For researchers studying issues related to behavioral psychology and addiction, the data that comes from online gambling is a veritable gold mine of actionable intelligence. In the days before the modernization of the gaming industry, any analysis of behavior patterns relied on things like manually tracking data from operators in person or potentially unreliable surveys of customers themselves. The lack of reliable granular data made it difficult to draw a detailed picture of the connections between a player's behavior and their overall risk exposure.

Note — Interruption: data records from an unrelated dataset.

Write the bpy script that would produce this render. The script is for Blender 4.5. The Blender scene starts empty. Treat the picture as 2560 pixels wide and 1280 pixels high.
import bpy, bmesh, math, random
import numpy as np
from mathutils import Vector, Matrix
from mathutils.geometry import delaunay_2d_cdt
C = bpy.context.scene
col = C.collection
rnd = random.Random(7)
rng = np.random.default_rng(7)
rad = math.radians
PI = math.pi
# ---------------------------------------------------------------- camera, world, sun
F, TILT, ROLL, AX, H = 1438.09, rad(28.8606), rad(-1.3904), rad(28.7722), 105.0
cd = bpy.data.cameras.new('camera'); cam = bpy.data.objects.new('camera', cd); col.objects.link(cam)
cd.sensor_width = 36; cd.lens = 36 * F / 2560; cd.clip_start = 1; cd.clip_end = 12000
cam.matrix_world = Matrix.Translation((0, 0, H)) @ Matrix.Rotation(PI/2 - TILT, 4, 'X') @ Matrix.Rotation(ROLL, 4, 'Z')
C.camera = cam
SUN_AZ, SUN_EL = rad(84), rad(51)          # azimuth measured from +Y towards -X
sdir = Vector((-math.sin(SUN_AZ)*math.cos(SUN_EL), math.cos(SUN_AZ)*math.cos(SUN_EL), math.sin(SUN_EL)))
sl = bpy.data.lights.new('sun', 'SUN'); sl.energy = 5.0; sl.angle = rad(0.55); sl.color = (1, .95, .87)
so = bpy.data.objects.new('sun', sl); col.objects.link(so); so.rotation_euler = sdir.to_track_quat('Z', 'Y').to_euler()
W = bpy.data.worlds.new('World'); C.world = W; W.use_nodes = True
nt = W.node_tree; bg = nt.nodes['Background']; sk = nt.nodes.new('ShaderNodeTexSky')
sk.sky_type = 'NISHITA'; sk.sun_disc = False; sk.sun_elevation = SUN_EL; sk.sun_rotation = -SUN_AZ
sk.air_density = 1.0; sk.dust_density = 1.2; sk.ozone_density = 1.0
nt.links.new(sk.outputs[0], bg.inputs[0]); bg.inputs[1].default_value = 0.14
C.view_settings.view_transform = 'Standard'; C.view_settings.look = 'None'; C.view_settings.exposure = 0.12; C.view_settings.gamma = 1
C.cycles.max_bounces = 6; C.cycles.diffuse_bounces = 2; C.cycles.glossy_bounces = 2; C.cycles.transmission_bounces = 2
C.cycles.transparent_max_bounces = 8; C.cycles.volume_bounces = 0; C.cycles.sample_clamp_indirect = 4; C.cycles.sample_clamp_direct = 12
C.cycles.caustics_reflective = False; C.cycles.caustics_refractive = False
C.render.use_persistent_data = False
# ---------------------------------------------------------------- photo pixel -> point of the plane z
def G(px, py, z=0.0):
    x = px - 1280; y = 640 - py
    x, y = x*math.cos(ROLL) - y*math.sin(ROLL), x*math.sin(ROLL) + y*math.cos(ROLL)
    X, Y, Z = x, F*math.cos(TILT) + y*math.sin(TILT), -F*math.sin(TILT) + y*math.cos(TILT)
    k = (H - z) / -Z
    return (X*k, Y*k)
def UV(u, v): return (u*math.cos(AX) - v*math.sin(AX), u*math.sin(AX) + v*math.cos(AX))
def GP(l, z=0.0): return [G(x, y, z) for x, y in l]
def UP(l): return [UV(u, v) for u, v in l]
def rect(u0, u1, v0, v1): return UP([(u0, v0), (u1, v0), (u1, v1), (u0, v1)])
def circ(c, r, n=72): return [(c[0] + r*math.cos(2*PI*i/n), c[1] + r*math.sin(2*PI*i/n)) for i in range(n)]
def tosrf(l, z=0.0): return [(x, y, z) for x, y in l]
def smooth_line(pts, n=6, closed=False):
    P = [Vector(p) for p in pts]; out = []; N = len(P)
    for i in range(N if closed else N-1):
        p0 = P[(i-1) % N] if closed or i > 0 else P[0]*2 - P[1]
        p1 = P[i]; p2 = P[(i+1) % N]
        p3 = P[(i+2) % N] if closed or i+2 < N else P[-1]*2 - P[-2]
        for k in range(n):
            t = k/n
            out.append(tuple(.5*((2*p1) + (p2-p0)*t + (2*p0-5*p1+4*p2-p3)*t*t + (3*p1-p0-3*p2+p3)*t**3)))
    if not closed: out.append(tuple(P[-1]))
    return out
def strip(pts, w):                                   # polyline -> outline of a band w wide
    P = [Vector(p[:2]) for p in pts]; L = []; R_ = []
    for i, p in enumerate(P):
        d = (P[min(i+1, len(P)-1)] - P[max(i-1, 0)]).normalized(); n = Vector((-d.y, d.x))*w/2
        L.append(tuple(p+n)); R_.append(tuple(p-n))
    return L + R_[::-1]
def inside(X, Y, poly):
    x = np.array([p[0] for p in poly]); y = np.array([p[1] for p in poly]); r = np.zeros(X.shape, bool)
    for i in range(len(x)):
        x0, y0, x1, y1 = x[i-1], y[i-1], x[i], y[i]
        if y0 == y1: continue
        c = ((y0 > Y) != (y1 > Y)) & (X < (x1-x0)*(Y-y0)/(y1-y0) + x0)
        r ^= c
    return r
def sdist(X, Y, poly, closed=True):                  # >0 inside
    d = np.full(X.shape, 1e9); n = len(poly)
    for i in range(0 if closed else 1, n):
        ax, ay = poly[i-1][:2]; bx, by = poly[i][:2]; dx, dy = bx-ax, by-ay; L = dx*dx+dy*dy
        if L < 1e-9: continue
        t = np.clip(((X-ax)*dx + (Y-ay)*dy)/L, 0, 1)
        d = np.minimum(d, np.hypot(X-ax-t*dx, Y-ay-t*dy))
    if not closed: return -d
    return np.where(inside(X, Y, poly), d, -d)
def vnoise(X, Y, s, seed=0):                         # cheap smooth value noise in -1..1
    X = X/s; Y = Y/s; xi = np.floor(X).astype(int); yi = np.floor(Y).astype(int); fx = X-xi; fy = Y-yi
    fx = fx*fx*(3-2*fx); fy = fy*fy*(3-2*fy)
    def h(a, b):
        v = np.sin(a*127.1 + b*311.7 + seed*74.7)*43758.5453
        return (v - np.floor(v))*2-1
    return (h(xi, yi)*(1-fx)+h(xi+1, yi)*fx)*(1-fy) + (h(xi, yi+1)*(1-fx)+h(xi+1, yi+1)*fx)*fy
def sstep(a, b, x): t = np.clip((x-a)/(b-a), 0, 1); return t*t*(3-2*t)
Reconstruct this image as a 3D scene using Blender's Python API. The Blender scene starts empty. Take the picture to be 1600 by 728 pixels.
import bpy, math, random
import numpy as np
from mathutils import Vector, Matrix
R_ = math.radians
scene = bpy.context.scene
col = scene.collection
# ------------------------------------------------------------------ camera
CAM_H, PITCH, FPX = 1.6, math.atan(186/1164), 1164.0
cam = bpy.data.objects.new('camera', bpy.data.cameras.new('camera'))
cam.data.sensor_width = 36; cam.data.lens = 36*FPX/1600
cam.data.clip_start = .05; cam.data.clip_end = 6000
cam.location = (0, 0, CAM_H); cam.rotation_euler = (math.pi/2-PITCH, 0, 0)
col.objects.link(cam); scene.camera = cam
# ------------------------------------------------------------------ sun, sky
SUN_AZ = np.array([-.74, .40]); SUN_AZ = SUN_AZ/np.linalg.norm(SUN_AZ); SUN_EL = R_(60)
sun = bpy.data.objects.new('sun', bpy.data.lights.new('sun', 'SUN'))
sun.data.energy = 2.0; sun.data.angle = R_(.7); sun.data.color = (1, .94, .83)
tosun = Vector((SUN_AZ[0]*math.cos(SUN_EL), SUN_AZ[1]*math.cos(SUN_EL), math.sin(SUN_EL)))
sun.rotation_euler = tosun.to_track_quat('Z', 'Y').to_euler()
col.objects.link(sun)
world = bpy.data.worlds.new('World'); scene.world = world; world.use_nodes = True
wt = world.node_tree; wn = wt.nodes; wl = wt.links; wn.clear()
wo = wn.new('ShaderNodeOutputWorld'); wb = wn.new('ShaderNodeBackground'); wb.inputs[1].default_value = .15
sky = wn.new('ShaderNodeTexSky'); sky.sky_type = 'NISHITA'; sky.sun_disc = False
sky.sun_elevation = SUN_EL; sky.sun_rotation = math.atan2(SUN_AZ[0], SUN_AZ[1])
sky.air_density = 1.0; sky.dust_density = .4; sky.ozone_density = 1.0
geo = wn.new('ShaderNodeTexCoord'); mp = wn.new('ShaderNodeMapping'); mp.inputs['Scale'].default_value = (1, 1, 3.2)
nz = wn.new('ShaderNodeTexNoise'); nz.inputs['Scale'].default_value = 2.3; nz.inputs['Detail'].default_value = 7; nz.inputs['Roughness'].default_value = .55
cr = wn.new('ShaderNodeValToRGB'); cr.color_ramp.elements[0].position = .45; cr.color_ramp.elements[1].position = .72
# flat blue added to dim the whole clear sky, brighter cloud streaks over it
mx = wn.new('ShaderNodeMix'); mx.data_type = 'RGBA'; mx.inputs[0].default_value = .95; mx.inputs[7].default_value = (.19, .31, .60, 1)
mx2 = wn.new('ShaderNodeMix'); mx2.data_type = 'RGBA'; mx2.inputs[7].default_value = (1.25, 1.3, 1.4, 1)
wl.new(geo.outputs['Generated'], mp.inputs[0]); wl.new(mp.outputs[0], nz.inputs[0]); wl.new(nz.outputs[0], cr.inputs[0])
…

It's all too easy for poker to cross the line from a hobby (or job) into a dangerous concern. And it's certainly not unique as a threat in this regard. Video games, social media, TV drama, secular jobs—all of these things have the potential to take up too much of our brain during periods when we should be taking care of other responsibilities. Behavioral researchers already have a term for this kind of unconscious worry: the Tetris effect.
As early video games such as Tetris became a part of pop culture in the late 20th century, some gamers began to experience the sounds and images of the game in their subconscious thoughts and dreams. For a cohort of Tetris players, the game became a concern. Even when they weren't playing it with their hands, they were playing it in their heads.
The point at which this concern becomes dangerous in a game like Tetris or poker is hard to define and is indeterminable using the time-based damage markers set in the game.
It's also hard to spot in poker in particular, because the element of skill and the other fundamental qualities of the game tend to excuse some of the time commitment as the mere pursuit of perfection.